Ufa! Está claro que espancam semântica em nome do sistema?
Sim, concordo com você: isso é muito perverso.
…
Trecho de texto que escrevi aqui na semana passada (veja neste link): “Criaram um monstro! Escrevi nas minhas redes antissociais: ‘Há um perigo enorme nos rondando, cheio de armadilhas. O jeito espalhafatoso, maluco, desrespeitoso, cruel, desumano, cínico e reacionário do Javier Milei foi visto como oportunidade de captar audiência imediata pelas emissoras de TV argentinas. Ueba! Lucro à vista! Deram-lhe espaço e criaram um monstro que agora ameaça se tornar presidente da República.Os gestores dos veículos de comunicação argentinos, se realmente querem preservar o jornalismo, devem estar assustados. E os nossos, em especial na área esportiva, poderiam tomar esse ‘case’ na vizinhança como alerta (…). Crescem figuras patéticas e infames chamadas ironicamente de ‘animadores de auditório’, que falam o que o torcedor médio de futebol quer ouvir, mesmo que seja algo desonesto, falso ou agressivo. Querem mesmo salvar o jornalismo? ‘!Ojo!”
Dado o recado, né? As primárias obrigatórias argentinas (uma espécie de pesquisa altamente precisa convalidada pelas instituições públicas) mostram Javier Milei em primeiro lugar nas preferências, seguido da centro-direitista Patricia Bullrich e do centro-esquerdista Sergio Massa. A diferença entre os três é muito pequena, o que me leva a crer que seja inescapável, depois do primeiro turno em 22 de outubro, a realização do segundo turno em 19 de novembro (dificilmente alguém alcance 45 pontos ou 40 com 10 de diferença sobre o segundo colocado). E acho que o país (como o Brasil já precisou fazer e Israel também precisa) deve rumar para o centro, por sobrevivência. O inimigo comum, o fascismo, exige isso. E, mesmo que minha afinidade ideológica seja maior com o Massa, creio que a Bullrich será á tábua de salvação.

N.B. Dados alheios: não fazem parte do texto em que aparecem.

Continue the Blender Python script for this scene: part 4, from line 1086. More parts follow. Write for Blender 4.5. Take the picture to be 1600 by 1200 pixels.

Veja bem: Massa é uma “proeza” da centro-esquerda argentina. Em meio a uma brutal crise econômica (inflação chegando a 114% anuais e pobreza atingindo 40% da população), os caras conseguiram escolher como seu candidato justamente o ministro da Economia. Ex-militante esquerdista (foi montonera) apesar do sobrenome tradicional, Patricia Bullrich terá de moderar o discurso amparado na segurança pública (ela foi ministra do setor no governo de Mauricio Macri) para atrair o eleitor progressista contra Milei. É questão de extrema urgência para o país.
E se Milei vencer? Além da redução extrema do Estado, do menosprezo pelas políticas sociais e pela celebração do egoísmo e da maldade (o cara chega ao ponto de defender a comercialização de órgãos humanos, aparentando ignorar que pessoas pobres literalmente venderiam os próprios rins para dar uma vida melhor aos filhos), ele terá meia dúzia de aliados na Câmara e no Senado, as câmaras baixa e alta, que sempre fez questão de depreciar e combater por ser “antipolítico”. Ou seja. Zero chance de dar certo, zero chance de aprovar projetos, zero chance de o país ir adiante. A Argentina vai atear fogo às próprias vestes caso esse maluco vença. Evitemos que isso ocorra.
…
Shabat shalom!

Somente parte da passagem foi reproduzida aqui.